Anyway, to fit this woofer, I had to take apart the grill provided in the box and separate the plastic casing from it, effectively using about 2 rings.
This was very stressful to do, as I was worried, I'd damage the cone or something else, hence could only take few pictures during this step. Apologies for that.
Removing door panel:
Pry out the power window panel, and unscrew the screw hidden inside with a philips head screwdriver. Then yank the door pad out by pulling from the bottom and place it aside. Be sure to replace the clips if any are broken, or it will rattle later.
Old woofer and MDF ring around it. New woofer just won't fit in that hole.
Unscrewing the screws around the speaker will remove it from the ring, which was further held by two screws.
New woofer held firmly by screws on the modified double ring structure. Checked the window, works fine. Its good to have a helping hand around as the woofer is quite heavy.
The wires were wrapped in a plastic wire loom (not pictured) and secured with electrical tape and zip ties. Crossovers were secured into place by double sided tape and leftover foam, so they never rattle.
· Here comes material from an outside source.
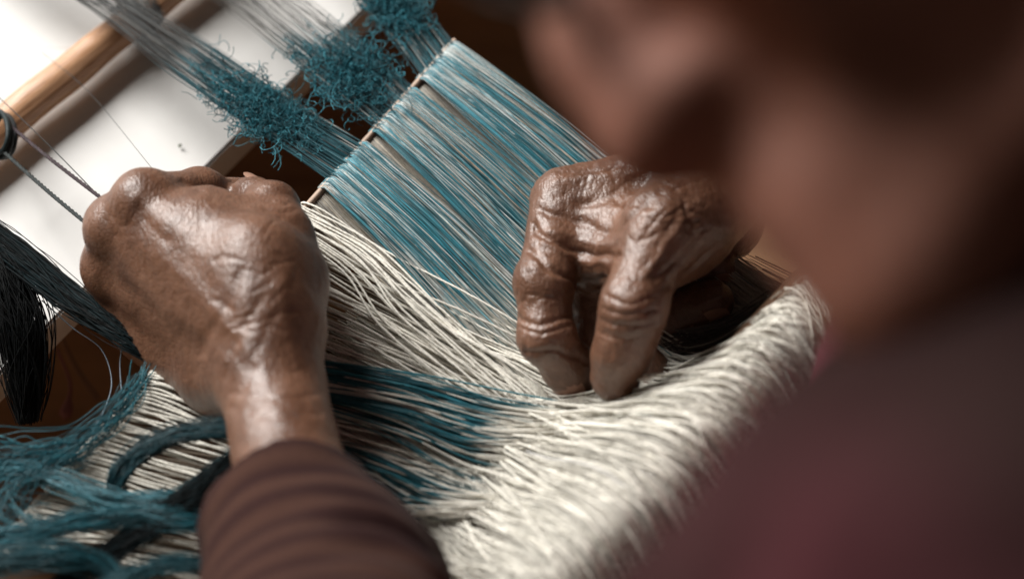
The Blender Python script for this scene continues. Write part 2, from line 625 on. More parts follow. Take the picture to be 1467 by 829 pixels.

Tested out the system, worked well. Putting the door pads back is the same process. Fish the power window harness out of the gap. Firmly press the door pad into place. Screw the philips head back in, connect the harness and fit the panel back into place.
Voila! We are done.
Interior shot. I like the way the tweeter looks, it is a personal opinion of course. The focals sound excellent and the old components in the rear are just for the rear fill.
Using the DSP, the system can be time aligned, speaker levels can be set individually, and it connects through an iPhone to simply bypass the pathetic DAC of the Android head unit and enjoy crisp, clear and pure sound.
Thanks for reading! As always your support keeps motivating me to do more such DIYs in my car.